Today, I lived through my own personal hell. I'm sure it was the same version of hell that many others have. Mainly the people who were huddled near me, each of us breathing in ragged breaths with clammy palms. Yep, you guessed it. This morning we shopped at Wal-mart. The day after Thanksgiving sales. Wal-mart. I swear the employees had tails and shiny pitchforks.
Let me tell you my tale.........
This morning we awoke at the bright, early hour of 4:15am. The dew was heavy, it was still dark..... and I knew as we stepped into the car that it would be a long day. Arrival.... 4:45am. Already half the parking lot is jammed. We make our way inside and notice groups of people congregating around certain areas.

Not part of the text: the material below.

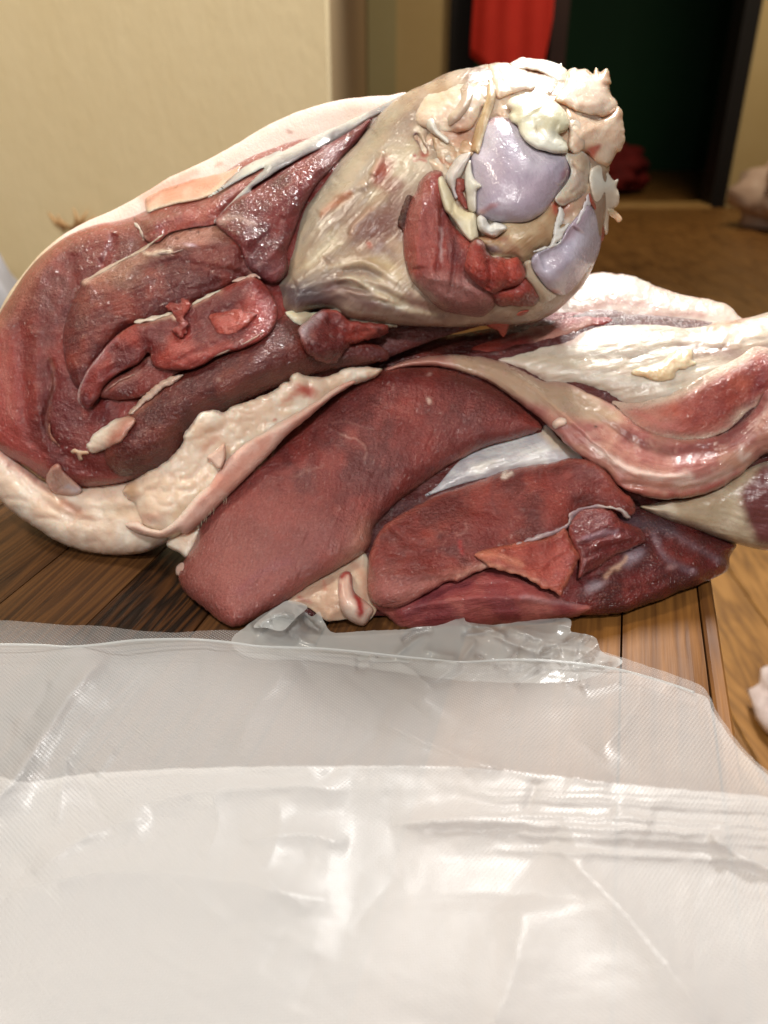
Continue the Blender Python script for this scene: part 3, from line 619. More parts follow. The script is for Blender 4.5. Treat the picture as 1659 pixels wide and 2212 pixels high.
# front muscle, the largest red face
part(L, 'silver_skin', A6((-200, 1240), (-120, 1180), (0, 1045), (130, 975), (300, 925), (430, 885), (470, 850), (540, 930), (640, 1000), (660, 1050), (590, 1070), (400, 1090), (250, 1110), (0, 1170)), M_FASCIA, ['CFCDCB', 'DCDAD8', 'BDB9BC'],
     H=16, Rd=30, Hb=60, lift=25, ang=-16, fibamp=2.5, fibf=6, lump=3, clip=True,
     paint=[('f', 4, .1, 'A79FA6', .55), ('p', A6((440, 850), (560, 920), (660, 1010), (560, 1000), (480, 950), (420, 900)), 10, 'C9B49A', .8), ('b', A6((120, 1070))[0], 30, 12, -20, 'E2DACB', .6)])
part(L, 'muscle', [*A5((1180, 92), (1300, 80), (1450, 88), (1600, 118)), *A6((0, 575), (150, 622), (280, 703), (400, 800), (445, 850), (430, 888), (300, 930), (150, 972), (0, 1042)), *A5((1500, 622), (1400, 692), (1250, 802), (1150, 900), (1105, 960), (1080, 1070), (1000, 1125), (920, 1172), (800, 1240), (660, 1330), (500, 1430), (390, 1490), (310, 1490), (200, 1400), (90, 1300), (50, 1200), (85, 1120), (130, 1040), (190, 890), (330, 690), (480, 540), (590, 410), (730, 320), (880, 215), (1000, 150))], M_MUSCLE, ['6E2621', '7E312A', '591C1A'],
     H=85, Rd=95, Hb=150, Rb=130, lift=14, ang=-72, fibamp=2.2, fibf=8, lump=7, lumpf=80, rag=1.5, ragf=18, clip=True, label='large dark red front muscle',
     ridges=[(A5((850, 400), (930, 450), (1040, 490), (1055, 560)), 4, 2.5), (A5((1050, 300), (1400, 420), (1600, 560)), 60, -8), (A5((1080, 250), (1250, 330), (1480, 330)), 5, -2)],
     paint=[('e', 9, 'A15B4E', .6), ('p', A5((50, 1200), (200, 900), (420, 900), (700, 1100), (900, 1150), (660, 1340), (500, 1440), (390, 1500), (300, 1500), (90, 1300)), 120, '96564F', .85), ('p', A5((480, 760), (800, 820), (1100, 850), (1150, 900), (1080, 1060), (900, 1180), (700, 1120), (520, 950)), 110, '90504A', .6),
            ('s', A5((930, 450), (1030, 490), (1055, 540), (1050, 590)), 2.5, 'A77C72', .45), ('s', A5((830, 410), (920, 380), (1100, 420)), 2, 'A2726A', .25), ('s', A5((680, 670), (760, 640), (830, 610)), 2.5, 'A77A72', .3), ('b', A5((1400, 265))[0], 5, 7, 0, 'C0A598', .85), ('b', A5((1410, 127))[0], 6, 3, -30, 'B99A8E', .8),
            ('s', A5((1080, 960), (1000, 1100), (960, 1150)), 26, 'AE7A68', .7), ('s', A5((1659, 520), (1400, 690), (1250, 800)), 8, 'A86650', .6), ('n', 30, .3, '7E3C36', .25), ('s', A5((380, 1290), (520, 1180), (640, 1130)), 10, '8A4A50', .4)])
part(L, 'muscle', [*A6((250, 1092), (400, 1066), (500, 1050), (600, 1030), (720, 1052), (800, 1115), (850, 1180), (930, 1250), (945, 1320), (900, 1340), (830, 1312), (720, 1292), (640, 1320), (580, 1390), (560, 1440), (500, 1500), (400, 1560), (250, 1600), (100, 1640), (0, 1690)), *A5((1500, 1240), (1350, 1320), (1230, 1380), (1120, 1370), (1080, 1310), (1070, 1210), (1085, 1080), (1150, 945), (1300, 850), (1450, 770), (1600, 720), (1659, 700))], M_MUSCLE, ['722721', '843328', '5A1C18'],
     H=60, Rd=75, Hb=60, on=12, lift=22, ang=-22, fibamp=3, fibf=9, lump=6, lumpf=60, rag=2.2, ragf=15,
     ridges=[(A5((1130, 1000), (1250, 1100), (1500, 1080)), 9, -5), (A5((1180, 930), (1320, 1040), (1480, 1000)), 7, -5), (A6((0, 1300), (200, 1330), (450, 1360)), 10, -4), (A5((1100, 1200), (1300, 1210), (1600, 1180)), 9, 5)],
     paint=[('e', 10, 'A2584A', .5), ('s', A6((0, 1665), (100, 1630), (160, 1600)), 7, 'D9B3A0', .9), ('s', [*A5((1240, 1340), (1400, 1260), (1659, 1180))], 16, 'AE6F60', .65), ('s', A6((-20, 1440), (30, 1420), (40, 1380)), 3, 'A67870', .35), ('s', A6((0, 1480), (20, 1540)), 5, '9B2A2A', .7), ('s', A6((250, 1095), (230, 1130), (280, 1110)), 4, 'E0D3C4', .8),
            ('p', A5((1085, 1180), (1300, 1230), (1450, 1250), (1230, 1390), (1080, 1330)), 40, 'A5625C', .7), ('n', 26, .3, '86423A', .25), ('s', A6((200, 1120), (170, 1250), (220, 1330)), 5, '4E1D1E', .4)])
part(L, 'fat_seam', A6((300, 1495), (380, 1455), (480, 1425), (550, 1395), (585, 1370), (590, 1330), (630, 1300), (720, 1280), (830, 1290), (900, 1310), (920, 1350), (890, 1345), (840, 1310), (740, 1300), (660, 1320), (610, 1370), (575, 1415), (480, 1450), (400, 1475)), M_FASCIA, ['B9A5A2', 'CDBDB6', '9A858A'], H=10, Rd=8, on=5, lift=8, step=2, rag=3, ragf=10, lump=3, lumpf=12)
part(L, 'meat_flap', A6((85, 1545), (200, 1505), (400, 1465), (520, 1430), (565, 1400), (590, 1440), (640, 1530), (672, 1548), (650, 1572), (610, 1640), (580, 1700), (545, 1762), (500, 1745), (400, 1702), (340, 1662), (180, 1622), (130, 1580)), M_MUSCLE, ['8A3226', '9A3F30', '76271F'],
     H=12, Rd=14, Hb=12, on=12, lift=12, rag=4, ragf=12, ang=-10, fibamp=3, lump=4, lumpf=40, label='loose orange-red flap of meat', tilt=[(1030, 1195, 4), (1230, 1280, -22), (1190, 1150, 2), (1260, 1200, -8)],
     ridges=[(A6((420, 1640), (500, 1560), (600, 1500)), 5, 3)], paint=[('e', 9, 'B06A52', .5), ('s', A6((90, 1545), (200, 1550), (330, 1600)), 8, 'C9866A', .5), ('s', A6((130, 1590), (260, 1640), (400, 1690)), 8, 'D29E84', .5)])
part(L, 'loose_muscle', A6((590, 1390), (640, 1322), (720, 1295), (830, 1318), (870, 1370), (960, 1400), (1005, 1470), (940, 1510), (820, 1560), (740, 1620), (660, 1660), (635, 1690), (640, 1560), (600, 1470)), M_MUSCLE, ['7B2923', '8A332A', '5E1B1B'],
     H=34, Rd=36, Hb=30, on=12, lift=8, rag=3, ragf=14, ang=-25, fibamp=5, lump=5,
     ridges=[(A6((650, 1500), (800, 1440), (900, 1420)), 6, -7), (A6((660, 1570), (800, 1510), (960, 1470)), 6, -5)], paint=[('s', A6((660, 1460), (780, 1430), (850, 1420)), 5, '9F7F8A', .7), ('e', 6, '9A4A40', .5)])
part(L, 'fat_lump', A5((640, 1350), (700, 1290), (800, 1230), (920, 1165), (1000, 1120), (1050, 1080), (1095, 1190), (1110, 1300), (1120, 1390), (1060, 1460), (1000, 1450), (960, 1442), (900, 1450), (850, 1452), (790, 1405), (730, 1372)), M_FAT, ['CDB29A', 'D8C2AC', 'C09F88'],
     H=36, Rd=50, Hb=60, lift=25, lump=5, lumpf=35, rag=1.5, ragf=16, paint=[('s', A5((700, 1330), (760, 1350)), 5, 'A64A42', .5), ('s', A5((1000, 1140), (1040, 1200), (1060, 1320)), 12, 'B4836C', .6), ('s', A5((830, 1240), (850, 1290)), 4, 'B76A58', .5)], clip=True)
part(L, 'fat_bulb', A5((915, 1215), (950, 1182), (985, 1200), (998, 1290), (1058, 1342), (1102, 1390), (1085, 1435), (1060, 1472), (1025, 1475), (960, 1440), (925, 1380), (912, 1300)), M_FAT, ['D8BEAE', 'E0CCBC', 'CBA898'],
     H=28, Rd=26, Hb=20, on=6, lift=14, step=2, ang=60, lump=2, paint=[('s', A5((925, 1210), (960, 1190), (990, 1220), (1000, 1300), (1025, 1360), (1030, 1400)), 6, '8C1518', .9), ('s', A5((1010, 1330), (1030, 1370), (1028, 1410)), 8, 'A3302C', .7), ('s', A5((920, 1260), (905, 1310)), 4, 'B5645A', .5)])
part(L, 'fat_edge', A4((895, 1190), (930, 1130), (1000, 1080), (1080, 1040), (1110, 1070), (1075, 1150), (1030, 1230), (1000, 1262), (960, 1235), (925, 1220)), M_FAT, FAT, H=24, Rd=30, Hb=60, lift=12, rag=1.5, lump=3, lumpf=20, clip=True)
part(L, 'fat_crumb', A4((945, 1350), (945, 1315), (965, 1292), (985, 1290), (1010, 1330), (990, 1360), (962, 1358)), M_FAT, ['C49C90', 'CDA89A'], H=8, Rd=12, on=4, lift=4, step=2, clip=True)

# ================================================================== the upper leg
ur = empty('meat_leg', tuple(point(700., 800., 20.)), 'upper raw leg of meat with a lavender ball joint, lying on the other leg', 'meat', 'raw legs of meat stacked on the table')
Ub = Body(ur, [(1150, 400, -20), (868, 206, 50), (600, 240, 110), (300, 420, 90), (0, 700, 50), (0, 950, 25), (250, 1185, 0), (420, 1120, -60), (520, 980, -95), (650, 860, -70), (780, 800, -20), (850, 700, -10), (1100, 700, -10), (300, 800, 0), (1250, 600, 0), (1320, 300, 10), (900, 450, 10)])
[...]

We head to the toys....... our main goal: the 2 pack joystick controllers (the games you plug directly into the tv). Our goal... and also the goal of 445 million other people. There was one pallet. One. We weren't supposed to touch the items until 6am. At 5:30am the last "Personal Video Monitor" (also in the same pallet as the joysticks) walked off in the arms of some young girl. We were huddled, the masses, around this pallet; each holding onto whatever we could grab for dear life and attempting to hide them behind shredded sales-papers or buggies. If they saw them in your hands, you had to put them back. So we stood there for 2 hours. Desperate. Eyes twitching. Muscles spasming. At 5:45am the pallet was torn almost to bits and there were only a few boxes left on the bottom. Walmart managers come and look at us. After seeing the crazy twang in our eyes they declare that the pallet is too torn up, there's nothing they can do to keep people from grabbing things. They continue to try in vain however. Still we wait.
5:55am, the countdown is on. My fingers were locked around 3 of the coveted games while my Mother stands in another aisle somewhere in the store waiting for her 'goodies' to be unleashed. 5:58am..... there is almost no talking. We are like a pack of wildebeest alert for danger; listening for the smallest rustle of feet in the grass.
Then suddenly the hiss of speakers are heard and a man comes over the sound system....... "Attention shoppers, the time is now 6 o'cl.............." That's all I heard. There was a brief moment of combined grunts and moans and then all hell broke loose. People were shoving and running. I saw things ahead of me literally sailing through the air as people tossed Dora dolls and Leapfrogs to waiting friends. There was a bullet-speed blur of arms and hands reaching in and out of boxes and endcaps and aisles. The few employees who were attempting to 'watch' the pallets and keep people from taking things early seemed to literally melt away into the atmosphere. There wasn't a blue shirt to be seen in that writhing throng. Either they moved out a moment before the announcement or they were simply trampled in the stampede. That's one advantage to being a fat-ass....... if you plant your feet it'll take a lot to take you down.
I made a dash to find my Mother and by the time I made it down the aisle, I had walked past 2 employees where just moments ago the pallet had stood. They were sweeping up bits of ripped cardboard. It was total carnage. Mom had her buggies filled, we tried to head back towards the Electronics section. It took us half an hour to get out of toys and near the Electronics. We grabbed a few items there and then were caught in the avalanche of shoppers trying to fight their way into the layaway line. It reached around the store. Be damned if I'd put anything on layaway today. I'd be old and gray before ever reaching the counter.
In the end it was 7:45am when we finally made it through the check-out and out into the parking lot. I could breathe again. For a moment. Then it was on to Sears, the mall, Belks, Penny's, Target, Bed Bath & Beyond, Pier One, World Store and another Super Walmart.
All I gotta say is...... Fuck day-after Thanksgiving sales. I just wanna buy some new feet.